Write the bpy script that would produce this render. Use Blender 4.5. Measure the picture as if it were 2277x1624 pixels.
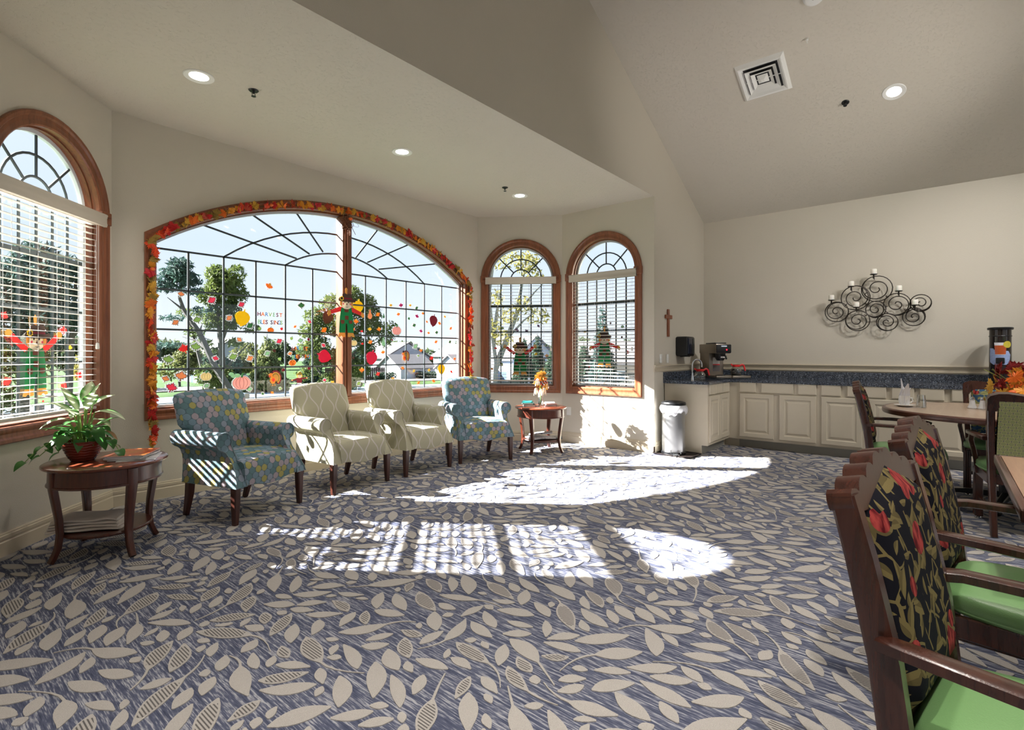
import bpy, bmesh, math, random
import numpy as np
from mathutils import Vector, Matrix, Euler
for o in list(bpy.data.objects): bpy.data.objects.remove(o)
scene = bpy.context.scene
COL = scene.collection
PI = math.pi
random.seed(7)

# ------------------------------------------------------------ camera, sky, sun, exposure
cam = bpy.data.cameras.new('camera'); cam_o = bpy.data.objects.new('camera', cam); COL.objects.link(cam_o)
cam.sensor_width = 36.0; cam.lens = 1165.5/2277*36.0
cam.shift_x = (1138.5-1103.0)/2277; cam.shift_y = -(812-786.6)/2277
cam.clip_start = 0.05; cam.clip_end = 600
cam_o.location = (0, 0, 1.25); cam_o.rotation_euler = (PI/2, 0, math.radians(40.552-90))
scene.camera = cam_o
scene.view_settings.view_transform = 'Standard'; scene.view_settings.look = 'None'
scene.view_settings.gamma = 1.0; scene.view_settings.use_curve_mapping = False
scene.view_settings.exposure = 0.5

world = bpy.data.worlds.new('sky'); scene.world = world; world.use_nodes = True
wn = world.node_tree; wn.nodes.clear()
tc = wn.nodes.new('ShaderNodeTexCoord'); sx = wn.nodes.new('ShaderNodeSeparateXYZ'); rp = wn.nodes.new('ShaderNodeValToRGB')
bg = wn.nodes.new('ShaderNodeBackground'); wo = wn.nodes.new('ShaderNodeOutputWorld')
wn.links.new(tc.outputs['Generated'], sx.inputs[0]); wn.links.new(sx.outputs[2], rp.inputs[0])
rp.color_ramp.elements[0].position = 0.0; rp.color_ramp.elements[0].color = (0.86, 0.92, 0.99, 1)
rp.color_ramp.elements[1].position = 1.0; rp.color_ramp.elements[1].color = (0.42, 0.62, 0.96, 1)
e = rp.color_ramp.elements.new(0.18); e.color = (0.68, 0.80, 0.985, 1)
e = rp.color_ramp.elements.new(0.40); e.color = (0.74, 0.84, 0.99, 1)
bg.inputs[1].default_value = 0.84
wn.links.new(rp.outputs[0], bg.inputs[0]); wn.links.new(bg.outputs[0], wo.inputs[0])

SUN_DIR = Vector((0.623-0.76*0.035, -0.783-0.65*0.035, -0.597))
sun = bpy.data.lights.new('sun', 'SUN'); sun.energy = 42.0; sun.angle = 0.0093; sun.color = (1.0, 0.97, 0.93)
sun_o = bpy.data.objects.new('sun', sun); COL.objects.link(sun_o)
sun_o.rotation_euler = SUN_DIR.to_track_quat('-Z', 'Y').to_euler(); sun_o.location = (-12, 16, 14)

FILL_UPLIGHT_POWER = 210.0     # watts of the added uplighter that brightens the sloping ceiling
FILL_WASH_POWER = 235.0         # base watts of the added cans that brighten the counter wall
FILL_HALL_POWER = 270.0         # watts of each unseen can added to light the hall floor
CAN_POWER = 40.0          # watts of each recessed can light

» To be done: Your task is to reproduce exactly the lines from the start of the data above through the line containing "random.seed(7)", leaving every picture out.

» Completed exercise:
Write the bpy script that would produce this render. Use Blender 4.5. Measure the picture as if it were 2277x1624 pixels.
import bpy, bmesh, math, random
import numpy as np
from mathutils import Vector, Matrix, Euler
for o in list(bpy.data.objects): bpy.data.objects.remove(o)
scene = bpy.context.scene
COL = scene.collection
PI = math.pi
random.seed(7)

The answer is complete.